2020年5月28日、中国政府が全国人民代表大会の最終日に可決した「香港版国家安全法」です。これは、香港特別行政区内での中国政府に対する反逆、分離、転覆、テロ活動を禁止すること、さらには外国勢力の介入を禁止するための法律ですが、問題となる点が二つあります。

©Livedoor News

 そもそも香港がなぜイギリス領になったのか、またなぜ中国に返還されたのかについては「香港特別行政区」の項をご覧ください。現在問題になっているのは、2020年5月28日、中国政府が全国人民代表大会の最終日に可決した「香港版国家安全法」です。これは、香港特別行政区内での中国政府に対する反逆、分離、転覆、テロ活動を禁止すること、さらには外国勢力の介入を禁止するための法律ですが、問題となる点が二つあります。

 その一つが、これによって香港の住民の言論や表現の自由が合法的に制限されるようになることです。香港の民衆は「一国二制度」が50年間保証されているなかで、言論や集会、報道の自由を制限する法律を制定するのは望ましくないとの判断から、2003年に国家安全条例を制定しようと動いた董建華行政長官に対し大規模集会でNOを突き付けます。2019年には林鄭月娥行政長官が国家安全法の一角をなす逃亡犯条例の先行成立を急ぎましたが、200万人参加の大規模デモで同法案は廃案となりました。つまり、香港住民は、徹底して民主活動や言論に対する自由を求め続けてきたわけです。

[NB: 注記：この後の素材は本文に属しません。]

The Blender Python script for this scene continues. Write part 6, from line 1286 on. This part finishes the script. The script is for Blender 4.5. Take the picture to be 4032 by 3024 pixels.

 この様に、香港の民主活動家(中国政府にとっての反政府主義者)を取り締まるための法的根拠を中国政府は持ち合わせていませんでしたから、中国政府が香港の民主活動家を取り締まる際は、必然的に「非合法的に」拉致、監禁してきたわけです。2015年には中国政府に批判的な本を取り扱っていた銅鑼湾書店のオーナーなど関係者5名が中国側に拉致され監禁されるという事件が発生していますが、これなどは香港の民主化活動を弾圧する中国政府の非合法的関与の代表例と言えます。

 今回、香港特別自治区に対する「香港版国家安全法」が可決したことにより、中国政府が従来懸念材料としていた民主化勢力の取り締まりが合法的に可能になり、香港が、民意の如何にかかわらず、より効果的に中国中央政府のコントロール下に置かれることが確実視されています。

 さて、今回の国家安全法の採決に関しては、さらにもう一つ、より決定的な問題点があるのです。1997年の香港返還に至る交渉の中でイギリス側と中国側は返還後の香港の地位について話し合いを進め、1990年に「香港特別行政区基本法」を制定します。実はその第23条で、「香港特別行政区は、国家に対する叛逆、国家の分裂、叛乱の煽動、中央人民政府の顛覆及び国家機密の窃取の禁止、外国の政治的組織又は団体が香港特別行政区において政治活動を行うことの禁止、並びに香港特別行政区の政治的組織又は団体が外国の政治的組織又は団体と関係を構築することの禁止について、自ら立法を行わなければならない。(下線筆者)」と定められているのです。つまり今回の最大の問題点は、本来香港特別自治区立法会が行うべき「国家安全法」の制定が中国政府によって行われたことなのです。これは、香港特別自治区基本法に対する明らかな違反であり、その策定を定めた1984年の英中共同宣言という国際的な約束事を踏みにじる行為でもあるのです。香港特別行政区基本法がいわゆる「一国二制度」の根拠となっている以上、今回中国の全国人民大会で「香港版国家安全法」採択された時点で、「一国二制度」の前提が崩壊しているのです。